• EXERCISE DIRECTIONS: Leave out the pictures and reproduce all of the data exactly.

• SUPPLIED DATA:
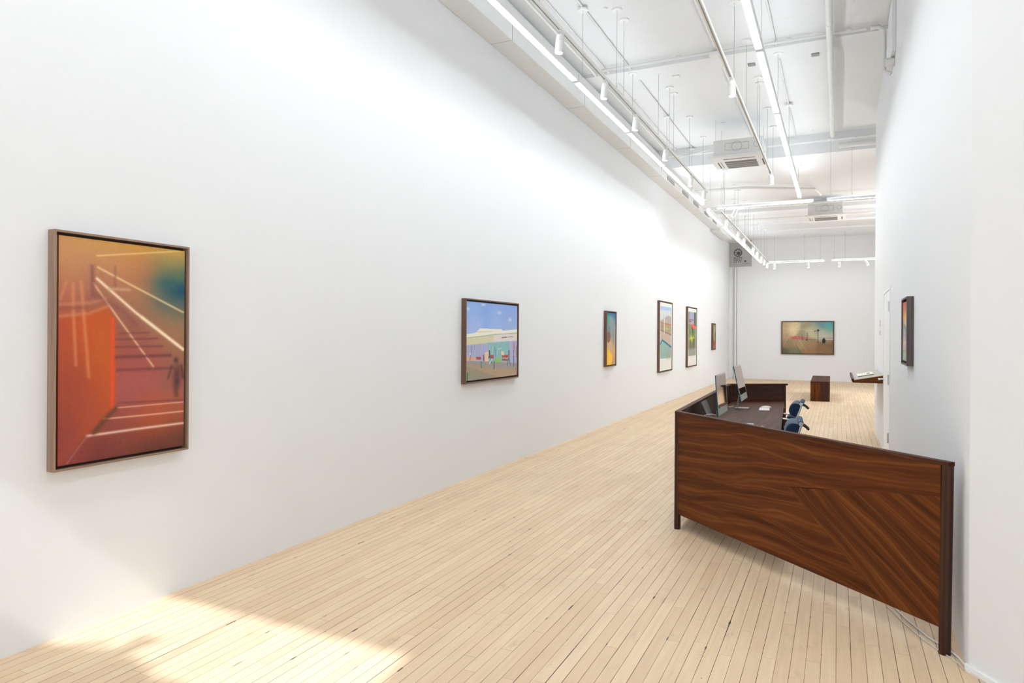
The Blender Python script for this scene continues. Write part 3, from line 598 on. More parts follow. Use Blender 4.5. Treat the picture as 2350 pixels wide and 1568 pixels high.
pipe('conduit', [(-3.1, 9.42, 5.398), (-1.6, 9.42, 5.398), (-.2, 9.47, 5.398), (.30, 9.49, 5.398)], .018, 'white conduit crossing the ceiling from wall duct to right wall', 'conduit', couplings=[((-2.0, 9.42, 5.41), xv), ((-.6, 9.455, 5.41), xv), ((.1, 9.48, 5.41), xv)])
pipe('conduit', [(-3.1, 14.1, 5.22), (-2.2, 13.9, 5.30), (-2.15, 13.2, 5.1)], .018, 'bent white conduit feeding the nearer ceiling air unit', 'conduit')
pipe('conduit', [(.0, 14.1, 5.15), (3.1, 14.1, 5.15)], .05, 'white pipe along the lower ceiling edge at right', 'pipe')
pipe('conduit', [(-3.2, 16.2, 4.95), (-1.9, 16.4, 4.98), (-.5, 17.2, 4.98), (-.4, 18.0, 4.99)], .03, 'sagging white hose feeding the farther ceiling air unit', 'hose')
pipe('conduit', [(-3.2, 18.25, 4.88), (3.1, 18.35, 4.88)], .035, 'white pipe crossing behind the first crosswise light', 'pipe')
pipe('conduit', [(-3.2, 21.0, 4.98), (3.1, 21.1, 4.98)], .03, 'white pipe crossing the ceiling beyond the farther air unit', 'pipe')
def jbox(x, y, z, s, label, mat='white2', name='junction_box', h=.05):
    t = thing(name, (x, y, z), label, 'box')
    MB().bx(x-s/2, x+s/2, y-s/2, y+s/2, z-h, z).build('housing', M[mat], t, bevel=.004)
    MB().bx(x-s*.42, x+s*.42, y-s*.42, y+s*.42, z-h-.004, z-h).build('cover', M[mat], t)
jbox(-1.5, 9.42, 5.378, .15, 'white junction box where two ceiling conduits cross', h=.045)
jbox(-1.126, 10.2, ZC, .10, 'small grey cover plate on the ceiling right of the second track', 'plate', 'cover_plate', .012)
jbox(-.30, 10.2, ZC, .10, 'small grey cover plate on the ceiling beside the sprinkler pipe', 'plate', 'cover_plate', .012)
jbox(-2.189, 10.2, ZC, .10, 'small white cover plate on the ceiling between track and conduit', 'white', 'cover_plate', .02)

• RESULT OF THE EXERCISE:
The Blender Python script for this scene continues. Write part 3, from line 598 on. More parts follow. Use Blender 4.5. Treat the picture as 2350 pixels wide and 1568 pixels high.
pipe('conduit', [(-3.1, 9.42, 5.398), (-1.6, 9.42, 5.398), (-.2, 9.47, 5.398), (.30, 9.49, 5.398)], .018, 'white conduit crossing the ceiling from wall duct to right wall', 'conduit', couplings=[((-2.0, 9.42, 5.41), xv), ((-.6, 9.455, 5.41), xv), ((.1, 9.48, 5.41), xv)])
pipe('conduit', [(-3.1, 14.1, 5.22), (-2.2, 13.9, 5.30), (-2.15, 13.2, 5.1)], .018, 'bent white conduit feeding the nearer ceiling air unit', 'conduit')
pipe('conduit', [(.0, 14.1, 5.15), (3.1, 14.1, 5.15)], .05, 'white pipe along the lower ceiling edge at right', 'pipe')
pipe('conduit', [(-3.2, 16.2, 4.95), (-1.9, 16.4, 4.98), (-.5, 17.2, 4.98), (-.4, 18.0, 4.99)], .03, 'sagging white hose feeding the farther ceiling air unit', 'hose')
pipe('conduit', [(-3.2, 18.25, 4.88), (3.1, 18.35, 4.88)], .035, 'white pipe crossing behind the first crosswise light', 'pipe')
pipe('conduit', [(-3.2, 21.0, 4.98), (3.1, 21.1, 4.98)], .03, 'white pipe crossing the ceiling beyond the farther air unit', 'pipe')
def jbox(x, y, z, s, label, mat='white2', name='junction_box', h=.05):
    t = thing(name, (x, y, z), label, 'box')
    MB().bx(x-s/2, x+s/2, y-s/2, y+s/2, z-h, z).build('housing', M[mat], t, bevel=.004)
    MB().bx(x-s*.42, x+s*.42, y-s*.42, y+s*.42, z-h-.004, z-h).build('cover', M[mat], t)
jbox(-1.5, 9.42, 5.378, .15, 'white junction box where two ceiling conduits cross', h=.045)
jbox(-1.126, 10.2, ZC, .10, 'small grey cover plate on the ceiling right of the second track', 'plate', 'cover_plate', .012)
jbox(-.30, 10.2, ZC, .10, 'small grey cover plate on the ceiling beside the sprinkler pipe', 'plate', 'cover_plate', .012)
jbox(-2.189, 10.2, ZC, .10, 'small white cover plate on the ceiling between track and conduit', 'white', 'cover_plate', .02)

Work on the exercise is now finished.